- TASK INSTRUCTIONS: Repeat exactly what appears from the opening line of the listing to the line with "return Vector((p.x, p.y, ztop(t) + dz))", inclusive.

- PROVIDED MATERIAL:
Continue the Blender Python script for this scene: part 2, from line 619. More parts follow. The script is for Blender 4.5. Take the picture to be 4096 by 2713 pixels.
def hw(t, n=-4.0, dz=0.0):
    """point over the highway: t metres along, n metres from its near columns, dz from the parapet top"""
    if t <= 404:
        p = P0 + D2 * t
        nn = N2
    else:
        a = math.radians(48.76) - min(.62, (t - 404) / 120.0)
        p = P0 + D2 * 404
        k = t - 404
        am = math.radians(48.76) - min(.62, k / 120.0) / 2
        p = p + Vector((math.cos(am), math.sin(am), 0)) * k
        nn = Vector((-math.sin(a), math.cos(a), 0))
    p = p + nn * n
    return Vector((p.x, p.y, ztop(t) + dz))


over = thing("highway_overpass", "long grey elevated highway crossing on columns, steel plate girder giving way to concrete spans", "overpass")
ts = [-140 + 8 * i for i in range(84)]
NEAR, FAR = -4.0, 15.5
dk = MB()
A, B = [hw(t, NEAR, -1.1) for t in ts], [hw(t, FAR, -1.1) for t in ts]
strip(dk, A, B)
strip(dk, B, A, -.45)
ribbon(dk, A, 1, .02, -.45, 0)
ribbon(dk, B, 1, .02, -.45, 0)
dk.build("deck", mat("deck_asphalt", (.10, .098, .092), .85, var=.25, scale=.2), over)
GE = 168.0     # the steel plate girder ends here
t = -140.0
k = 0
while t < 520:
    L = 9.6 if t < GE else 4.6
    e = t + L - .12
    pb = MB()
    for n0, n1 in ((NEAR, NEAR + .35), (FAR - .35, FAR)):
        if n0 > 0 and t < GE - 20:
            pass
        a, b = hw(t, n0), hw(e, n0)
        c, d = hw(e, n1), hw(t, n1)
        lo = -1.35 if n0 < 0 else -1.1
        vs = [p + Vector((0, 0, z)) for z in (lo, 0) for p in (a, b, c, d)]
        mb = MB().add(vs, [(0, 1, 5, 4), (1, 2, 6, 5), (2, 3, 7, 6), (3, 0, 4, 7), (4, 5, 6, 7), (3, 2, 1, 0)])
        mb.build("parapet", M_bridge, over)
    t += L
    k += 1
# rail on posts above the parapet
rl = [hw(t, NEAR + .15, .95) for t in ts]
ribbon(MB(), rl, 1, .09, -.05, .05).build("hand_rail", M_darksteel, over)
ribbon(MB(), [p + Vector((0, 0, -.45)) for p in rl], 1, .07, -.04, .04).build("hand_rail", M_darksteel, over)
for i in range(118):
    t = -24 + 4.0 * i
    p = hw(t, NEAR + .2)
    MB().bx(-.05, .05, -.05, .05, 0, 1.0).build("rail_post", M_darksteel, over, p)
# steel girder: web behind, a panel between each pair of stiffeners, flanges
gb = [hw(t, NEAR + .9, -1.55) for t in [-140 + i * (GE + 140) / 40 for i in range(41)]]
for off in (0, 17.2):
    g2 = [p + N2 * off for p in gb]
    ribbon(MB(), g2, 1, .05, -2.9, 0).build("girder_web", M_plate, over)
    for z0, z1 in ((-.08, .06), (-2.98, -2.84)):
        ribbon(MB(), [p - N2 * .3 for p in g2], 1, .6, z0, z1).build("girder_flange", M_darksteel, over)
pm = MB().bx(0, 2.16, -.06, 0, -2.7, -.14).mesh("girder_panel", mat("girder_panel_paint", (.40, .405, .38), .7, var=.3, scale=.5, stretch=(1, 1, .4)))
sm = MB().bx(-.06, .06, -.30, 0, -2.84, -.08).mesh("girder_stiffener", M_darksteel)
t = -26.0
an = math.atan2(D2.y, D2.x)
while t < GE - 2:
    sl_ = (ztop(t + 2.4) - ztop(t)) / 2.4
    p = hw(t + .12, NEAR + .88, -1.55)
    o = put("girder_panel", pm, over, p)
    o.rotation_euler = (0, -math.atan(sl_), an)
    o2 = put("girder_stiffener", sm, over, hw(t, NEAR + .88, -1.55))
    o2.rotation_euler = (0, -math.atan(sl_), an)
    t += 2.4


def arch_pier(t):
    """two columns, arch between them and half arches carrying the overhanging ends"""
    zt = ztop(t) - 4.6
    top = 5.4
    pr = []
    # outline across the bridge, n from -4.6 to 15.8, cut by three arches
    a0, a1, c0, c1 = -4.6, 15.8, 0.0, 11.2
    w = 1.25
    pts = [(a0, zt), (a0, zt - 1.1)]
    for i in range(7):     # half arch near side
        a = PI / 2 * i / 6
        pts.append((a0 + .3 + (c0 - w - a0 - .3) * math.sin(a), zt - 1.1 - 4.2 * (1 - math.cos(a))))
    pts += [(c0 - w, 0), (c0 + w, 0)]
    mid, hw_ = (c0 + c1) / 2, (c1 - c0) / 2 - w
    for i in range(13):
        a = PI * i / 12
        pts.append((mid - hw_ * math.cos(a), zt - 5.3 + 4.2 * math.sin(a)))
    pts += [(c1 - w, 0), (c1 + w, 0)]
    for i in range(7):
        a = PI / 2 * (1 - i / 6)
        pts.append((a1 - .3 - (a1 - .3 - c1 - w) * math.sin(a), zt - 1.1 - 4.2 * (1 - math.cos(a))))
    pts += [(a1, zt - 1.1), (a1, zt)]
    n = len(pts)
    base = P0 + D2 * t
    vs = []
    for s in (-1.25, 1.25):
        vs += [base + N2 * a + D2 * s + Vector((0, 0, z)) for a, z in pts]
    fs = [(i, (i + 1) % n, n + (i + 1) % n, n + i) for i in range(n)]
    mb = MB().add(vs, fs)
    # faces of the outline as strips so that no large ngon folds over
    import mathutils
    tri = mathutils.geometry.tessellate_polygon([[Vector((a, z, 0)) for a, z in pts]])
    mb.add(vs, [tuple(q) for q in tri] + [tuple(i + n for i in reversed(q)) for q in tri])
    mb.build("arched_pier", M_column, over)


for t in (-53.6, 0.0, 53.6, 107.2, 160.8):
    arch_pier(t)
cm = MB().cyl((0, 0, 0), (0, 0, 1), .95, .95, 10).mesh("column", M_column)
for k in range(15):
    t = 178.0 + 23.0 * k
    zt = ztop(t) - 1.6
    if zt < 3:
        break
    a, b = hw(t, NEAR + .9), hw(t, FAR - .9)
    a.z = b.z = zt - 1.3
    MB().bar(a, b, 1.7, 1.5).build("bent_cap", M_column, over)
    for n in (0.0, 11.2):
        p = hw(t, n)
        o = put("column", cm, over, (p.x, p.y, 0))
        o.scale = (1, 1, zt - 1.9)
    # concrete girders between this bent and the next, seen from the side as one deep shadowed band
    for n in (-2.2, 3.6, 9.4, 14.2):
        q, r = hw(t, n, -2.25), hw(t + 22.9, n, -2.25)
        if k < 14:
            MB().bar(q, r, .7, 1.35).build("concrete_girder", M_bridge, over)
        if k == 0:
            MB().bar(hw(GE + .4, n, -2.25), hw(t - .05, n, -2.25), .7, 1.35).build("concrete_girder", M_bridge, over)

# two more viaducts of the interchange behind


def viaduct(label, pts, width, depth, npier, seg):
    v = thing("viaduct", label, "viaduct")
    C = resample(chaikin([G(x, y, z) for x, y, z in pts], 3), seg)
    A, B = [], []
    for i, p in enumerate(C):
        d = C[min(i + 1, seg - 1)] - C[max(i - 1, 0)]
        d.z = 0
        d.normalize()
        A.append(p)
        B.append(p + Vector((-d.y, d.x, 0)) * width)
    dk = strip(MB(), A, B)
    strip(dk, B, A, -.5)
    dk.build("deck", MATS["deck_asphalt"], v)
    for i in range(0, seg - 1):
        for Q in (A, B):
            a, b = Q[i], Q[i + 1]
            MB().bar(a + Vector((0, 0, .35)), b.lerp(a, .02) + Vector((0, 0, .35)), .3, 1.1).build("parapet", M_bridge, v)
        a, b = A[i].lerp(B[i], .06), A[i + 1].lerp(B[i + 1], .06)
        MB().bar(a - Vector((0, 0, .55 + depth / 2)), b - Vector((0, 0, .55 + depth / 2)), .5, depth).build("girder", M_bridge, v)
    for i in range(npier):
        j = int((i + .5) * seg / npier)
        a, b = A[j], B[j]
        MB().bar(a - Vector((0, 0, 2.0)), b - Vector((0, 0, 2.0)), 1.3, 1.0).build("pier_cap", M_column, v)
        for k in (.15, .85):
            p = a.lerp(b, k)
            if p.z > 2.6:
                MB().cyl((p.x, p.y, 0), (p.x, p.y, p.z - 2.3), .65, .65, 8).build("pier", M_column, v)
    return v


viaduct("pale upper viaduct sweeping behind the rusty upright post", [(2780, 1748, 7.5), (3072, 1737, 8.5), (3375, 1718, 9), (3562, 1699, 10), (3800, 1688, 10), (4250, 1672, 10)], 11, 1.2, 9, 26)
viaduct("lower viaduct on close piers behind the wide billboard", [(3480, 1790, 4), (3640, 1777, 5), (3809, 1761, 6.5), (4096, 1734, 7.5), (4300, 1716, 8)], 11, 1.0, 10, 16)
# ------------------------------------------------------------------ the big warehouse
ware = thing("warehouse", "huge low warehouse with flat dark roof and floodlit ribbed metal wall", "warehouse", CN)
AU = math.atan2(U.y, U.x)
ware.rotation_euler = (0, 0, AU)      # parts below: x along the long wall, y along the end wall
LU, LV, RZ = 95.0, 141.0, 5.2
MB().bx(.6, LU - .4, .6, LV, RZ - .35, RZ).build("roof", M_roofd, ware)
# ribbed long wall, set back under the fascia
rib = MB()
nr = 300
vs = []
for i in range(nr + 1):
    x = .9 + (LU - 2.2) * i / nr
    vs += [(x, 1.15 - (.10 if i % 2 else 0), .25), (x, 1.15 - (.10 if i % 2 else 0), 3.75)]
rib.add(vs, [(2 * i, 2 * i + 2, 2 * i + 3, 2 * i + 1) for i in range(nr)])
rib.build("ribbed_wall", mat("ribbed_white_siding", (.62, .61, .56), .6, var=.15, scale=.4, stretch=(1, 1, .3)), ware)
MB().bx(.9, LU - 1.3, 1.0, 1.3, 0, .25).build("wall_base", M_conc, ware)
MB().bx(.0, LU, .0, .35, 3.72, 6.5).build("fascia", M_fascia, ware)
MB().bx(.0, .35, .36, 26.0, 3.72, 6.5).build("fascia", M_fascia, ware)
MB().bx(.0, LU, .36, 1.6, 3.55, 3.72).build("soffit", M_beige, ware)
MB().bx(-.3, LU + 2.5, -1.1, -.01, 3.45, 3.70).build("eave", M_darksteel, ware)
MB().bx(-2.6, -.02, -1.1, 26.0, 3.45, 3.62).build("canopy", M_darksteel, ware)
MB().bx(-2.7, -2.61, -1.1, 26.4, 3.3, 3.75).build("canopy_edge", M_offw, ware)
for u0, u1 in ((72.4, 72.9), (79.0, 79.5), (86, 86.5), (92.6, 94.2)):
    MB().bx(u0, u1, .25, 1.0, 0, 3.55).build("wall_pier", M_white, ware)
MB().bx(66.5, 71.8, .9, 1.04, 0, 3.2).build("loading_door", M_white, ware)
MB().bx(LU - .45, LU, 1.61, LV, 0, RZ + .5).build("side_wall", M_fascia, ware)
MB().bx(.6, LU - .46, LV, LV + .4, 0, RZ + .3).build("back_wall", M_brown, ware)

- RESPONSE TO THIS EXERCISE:
Continue the Blender Python script for this scene: part 2, from line 619. More parts follow. The script is for Blender 4.5. Take the picture to be 4096 by 2713 pixels.
def hw(t, n=-4.0, dz=0.0):
    """point over the highway: t metres along, n metres from its near columns, dz from the parapet top"""
    if t <= 404:
        p = P0 + D2 * t
        nn = N2
    else:
        a = math.radians(48.76) - min(.62, (t - 404) / 120.0)
        p = P0 + D2 * 404
        k = t - 404
        am = math.radians(48.76) - min(.62, k / 120.0) / 2
        p = p + Vector((math.cos(am), math.sin(am), 0)) * k
        nn = Vector((-math.sin(a), math.cos(a), 0))
    p = p + nn * n
    return Vector((p.x, p.y, ztop(t) + dz))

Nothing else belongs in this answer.